> [Directions for this task]
Print the listing in its entirety and exactly, leaving out images.
------ Supplied material
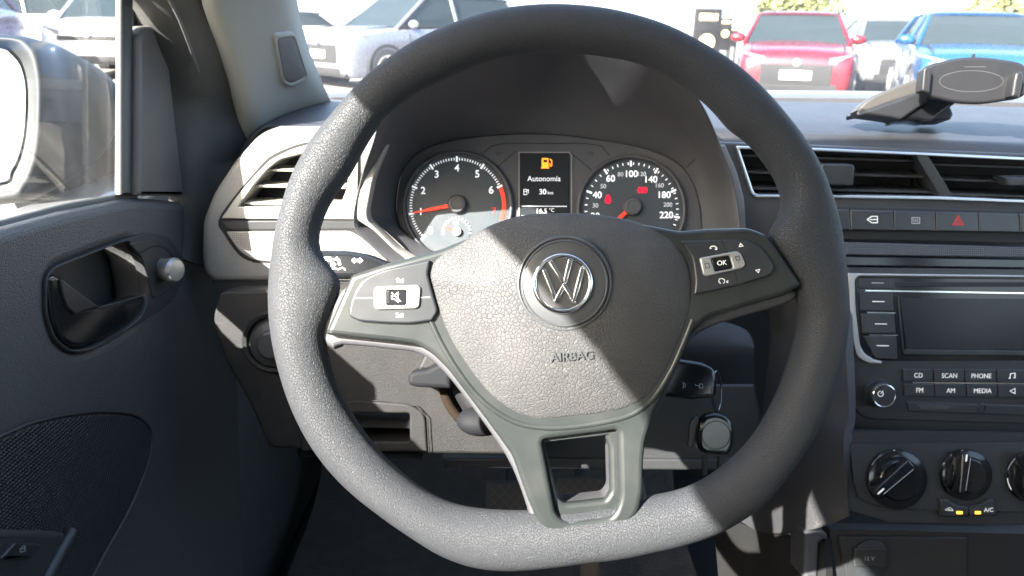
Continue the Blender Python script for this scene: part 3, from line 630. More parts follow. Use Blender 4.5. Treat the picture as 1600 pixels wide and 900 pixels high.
strokes('cold_arc', AP, [arc(1399,748,42,190,222)], 1.6, .0056, M['blueprint'], k1); strokes('hot_arc', AP, [arc(1399,748,42,-12,-40)], 1.6, .0056, M['redprint'], k1)
k2 = rotary(1507, 741, 40, 83, 1)
for s, x, y in (('0',1475,726),('1',1486,712),('2',1504,706),('3',1522,711),('4',1534,725)): text('numeral', s, AP, x, y, 5.2, .0056, M['white' if s == '4' else 'greyprint'], k2)
k3 = rotary(1611, 744, 41, 95, 1)
strokes('scale_arc', AP, [arc(1611,744,37,215,185)], 1.6, .0056, M['white'], k3); strokes('scale_arc', AP, [arc(1611,744,37,165,120)], 1.4, .0056, M['greyprint'], k3)
bb = plate('key_surround', AP, rp([(1467,778),(1480,777),(1494,787),(1512,790),(1532,787),(1546,778),(1558,779),(1559,807),(1470,808)], [4,4,6,6,6,4,4,4,4], 4), -.002, .0042, .001, M['black'], cl)
kl = plate('recirculation_key', AP, rp([(1470,781),(1479,780),(1493,790),(1512,793),(1513,806),(1472,806)], [3,3,4,1,1,3], 3), .001, .0060, .001, M['button'], cl)
kr = plate('cooling_key', AP, rp([(1515.5,793),(1532,790),(1546,781),(1556,782),(1556,805),(1515.5,806)], [1,4,3,3,3,1], 3), .001, .0060, .001, M['button'], cl)
plate('key_lamp', AP, rect(1495,799,1504.5,803.5,.8), .004, .0068, .0004, M['lampyellow'], kl)
plate('key_lamp', AP, rect(1524,799,1533,803.5,.8), .004, .0068, .0004, M['lampyellow'], kr)
text('lettering', 'A/C', AP, 1545, 797, 6.2, .0064, M['white'], kr)
strokes('key_symbol', AP, [[(1477,797),(1480,795),(1484,793),(1488,796),(1489,798),(1477,797)],[(1481,796.5),(1485,796.5)]], .9, .0064, M['white'], kl)
# lower console
lc = empty('centre_console', AP.w(1420, 870, -.05), 'dark lower centre console with capped power socket below the heater controls', 'console')
LCP = Pl(P(1400, 860, .80), V((0, -1, .3)))
plate('console_back', LCP, [(1296,826),(1700,836),(1700,1000),(1296,1000)], -.02, 0, .001, M['black'], lc)
plate('pocket_panel', LCP, rp([(1310,838),(1512,840),(1512,1000),(1342,1000)], 3), -.01, .004, .001, M['console'], lc)
plate('side_cheek', LCP, rp([(1255,829),(1296,836),(1280,850),(1278,905),(1256,905),(1257,850)], 4), -.03, .012, .004, M['dashsm'], lc)
sk = lathe('power_socket', LCP.w(1360,872,.004), LCP.n, [(.020,0),(.020,.003),(.016,.004),(0,.004)], M['button'], lc, 32)
cap = plate('socket_cap', LCP, rect(1334,856,1385,887,4), .004, .0095, .0015, M['console'], lc)
text('lettering', '12 V', LCP, 1358, 873, 6.0, .0099, M['greyprint'], cap)
# side of the centre stack, in the dark beside the wheel
g = [[(1170,400,.90),(1230,400,.86),(1290,415,.82),(1330,420,.79)],
     [(1215,500,.90),(1255,510,.85),(1295,520,.81),(1333,530,.775)],
     [(1208,600,.90),(1245,600,.85),(1290,620,.80),(1337,640,.765)],
     [(1190,720,.92),(1225,720,.86),(1285,720,.79),(1330,700,.755)],
     [(1150,800,.98),(1200,830,.90),(1265,830,.80),(1330,800,.765)]]
surf('stack_side', gp(g), M['dash'], db, nu=4, nv=4, thick=.01)
g = [[(1120,800,1.05),(1180,822,.94),(1240,836,.84),(1300,842,.80)],
     [(1130,860,1.02),(1190,870,.92),(1250,880,.83),(1300,880,.79)],
     [(1140,1000,.98),(1200,1000,.90),(1260,1000,.82),(1310,1000,.78)]]
surf('tunnel_side', gp(g), M['lower'], db, nu=4, nv=4, thick=.01)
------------
> [Worked solution]
Continue the Blender Python script for this scene: part 3, from line 630. More parts follow. Use Blender 4.5. Treat the picture as 1600 pixels wide and 900 pixels high.
strokes('cold_arc', AP, [arc(1399,748,42,190,222)], 1.6, .0056, M['blueprint'], k1); strokes('hot_arc', AP, [arc(1399,748,42,-12,-40)], 1.6, .0056, M['redprint'], k1)
k2 = rotary(1507, 741, 40, 83, 1)
for s, x, y in (('0',1475,726),('1',1486,712),('2',1504,706),('3',1522,711),('4',1534,725)): text('numeral', s, AP, x, y, 5.2, .0056, M['white' if s == '4' else 'greyprint'], k2)
k3 = rotary(1611, 744, 41, 95, 1)
strokes('scale_arc', AP, [arc(1611,744,37,215,185)], 1.6, .0056, M['white'], k3); strokes('scale_arc', AP, [arc(1611,744,37,165,120)], 1.4, .0056, M['greyprint'], k3)
bb = plate('key_surround', AP, rp([(1467,778),(1480,777),(1494,787),(1512,790),(1532,787),(1546,778),(1558,779),(1559,807),(1470,808)], [4,4,6,6,6,4,4,4,4], 4), -.002, .0042, .001, M['black'], cl)
kl = plate('recirculation_key', AP, rp([(1470,781),(1479,780),(1493,790),(1512,793),(1513,806),(1472,806)], [3,3,4,1,1,3], 3), .001, .0060, .001, M['button'], cl)
kr = plate('cooling_key', AP, rp([(1515.5,793),(1532,790),(1546,781),(1556,782),(1556,805),(1515.5,806)], [1,4,3,3,3,1], 3), .001, .0060, .001, M['button'], cl)
plate('key_lamp', AP, rect(1495,799,1504.5,803.5,.8), .004, .0068, .0004, M['lampyellow'], kl)
plate('key_lamp', AP, rect(1524,799,1533,803.5,.8), .004, .0068, .0004, M['lampyellow'], kr)
text('lettering', 'A/C', AP, 1545, 797, 6.2, .0064, M['white'], kr)
strokes('key_symbol', AP, [[(1477,797),(1480,795),(1484,793),(1488,796),(1489,798),(1477,797)],[(1481,796.5),(1485,796.5)]], .9, .0064, M['white'], kl)
# lower console
lc = empty('centre_console', AP.w(1420, 870, -.05), 'dark lower centre console with capped power socket below the heater controls', 'console')
LCP = Pl(P(1400, 860, .80), V((0, -1, .3)))
plate('console_back', LCP, [(1296,826),(1700,836),(1700,1000),(1296,1000)], -.02, 0, .001, M['black'], lc)
plate('pocket_panel', LCP, rp([(1310,838),(1512,840),(1512,1000),(1342,1000)], 3), -.01, .004, .001, M['console'], lc)
plate('side_cheek', LCP, rp([(1255,829),(1296,836),(1280,850),(1278,905),(1256,905),(1257,850)], 4), -.03, .012, .004, M['dashsm'], lc)
sk = lathe('power_socket', LCP.w(1360,872,.004), LCP.n, [(.020,0),(.020,.003),(.016,.004),(0,.004)], M['button'], lc, 32)
cap = plate('socket_cap', LCP, rect(1334,856,1385,887,4), .004, .0095, .0015, M['console'], lc)
text('lettering', '12 V', LCP, 1358, 873, 6.0, .0099, M['greyprint'], cap)
# side of the centre stack, in the dark beside the wheel
g = [[(1170,400,.90),(1230,400,.86),(1290,415,.82),(1330,420,.79)],
     [(1215,500,.90),(1255,510,.85),(1295,520,.81),(1333,530,.775)],
     [(1208,600,.90),(1245,600,.85),(1290,620,.80),(1337,640,.765)],
     [(1190,720,.92),(1225,720,.86),(1285,720,.79),(1330,700,.755)],
     [(1150,800,.98),(1200,830,.90),(1265,830,.80),(1330,800,.765)]]
surf('stack_side', gp(g), M['dash'], db, nu=4, nv=4, thick=.01)
g = [[(1120,800,1.05),(1180,822,.94),(1240,836,.84),(1300,842,.80)],
     [(1130,860,1.02),(1190,870,.92),(1250,880,.83),(1300,880,.79)],
     [(1140,1000,.98),(1200,1000,.90),(1260,1000,.82),(1310,1000,.78)]]
surf('tunnel_side', gp(g), M['lower'], db, nu=4, nv=4, thick=.01)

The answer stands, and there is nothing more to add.